Monday, January 15, 2007

Where are all the optimists?

Each year, Edge.org, John Brockman’s well-known “Third Culture” website devoted to discussions of scientific and philosophical ideas, poses a question to a chosen number of big thinkers in science, technology, journalism and philosophy. This year, Edge asked its 160 respondents, “What are you optimistic about, and why?” Edge explains,
As an activity, as a state of mind, science is fundamentally optimistic. Science figures out how things work and thus can make them work better. Much of the news is either good news or news that can be made good, thanks to ever deepening knowledge and ever more efficient and powerful tools and techniques. Science, on its frontiers, poses more and ever better questions, ever better put.
Here's what's interesting. Having read all 160 answers, I noticed that a shocking 21 of the respondents, in describing what they are optimistic about, delineate some very strong caveats. Some go as far as to say that they believe we’re all doomed but that they are "optimistic that they will be wrong" (given that these are some of the world's best thinkers, I don't feel especially comforted). Perhaps considering one side of the coin makes one automatically think about the other; I don’t know. But one thing's for sure: these 21 didn’t seem optimistic about much.
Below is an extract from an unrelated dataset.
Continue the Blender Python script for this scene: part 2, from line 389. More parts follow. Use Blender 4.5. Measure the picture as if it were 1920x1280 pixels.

Here is an excerpt from the most decidedly negative of the answers, provided by Nobel Laureate cosmologist George Smoot of the Lawrence Berkeley National Laboratory. He opens with this:
A careful assessment and years of experience that show that the long-term future is most bleak: Entropy will continue to increase, and a heat death (actually a misnomer as it means the degredation of usable energy in a dull cooling worthless background of chaos) is the very likely fate of the world. This is the fate that awaits us, if we manage to work our way past the energy crisis that looms as the Sun runs out of fuel and in its death throws expands as red giant star likely to engulf us after boiling away the seas before it collapses back to a slowly cooling cinder eventually to leave the solar system in cold darkness.
A few paragraphs later, it only gets better (worse?):
One cannot live by the Hippocratic dictum "Do no harm". But the best one can hope for is the weak mantra "Do minimal damage". I was often bothered by this inevitable conclusion and tried to see that if one could write a great work of literature, make art, or most optimally a great science discovery could one objectively leave the world better than one found it? Each time I worked out an example, the impact was negligible however great it was found by human culture compared to the damage done by mere existence. The only discovery that would make a difference called for repealing or avoiding the laws of probability or making a whole new universe. Both of these are quite extreme. Perhaps the discovery of extra dimensions would allow some leeway in what otherwise seems an inescapable doom after a long period of unrighteous degradation of the universe. We face a continuous downward spiral of no return. This is not a moral or ethical statement only an engineering evaluation though it is some indication of original sin. So even living one's life as a vegetarian that only eats fruit dropped into one's hand by a willing plant is only going so far as to be very kind and considerate to other beings that are also worsening the universe for the sake of a little more order in their own self.
There’s plenty more where that came from. So: is it unrealistic to be optimistic these days? Are we really heading towards an imminent apocalypse (with two books, here and here, supporting this idea)? Or are brilliant intellectuals just more likely to be pessimists? I certainly don't have the answers, but if you're looking for some interesting ones, you can find them on Edge...

You might, however, want a stiff drink first.

1 Comments:

Anonymous Anonymous said...

Aiiiieee! No wonder I feel optimistically suicidal. Reminds me of what Arthur C. Clarke said: "It has yet to be proven that intelligence has any survival value." What intelligence? Apparently, the more we have of it, the closer we move the clock to midnight. Perhaps it's better to ask an ant, "What's the point?"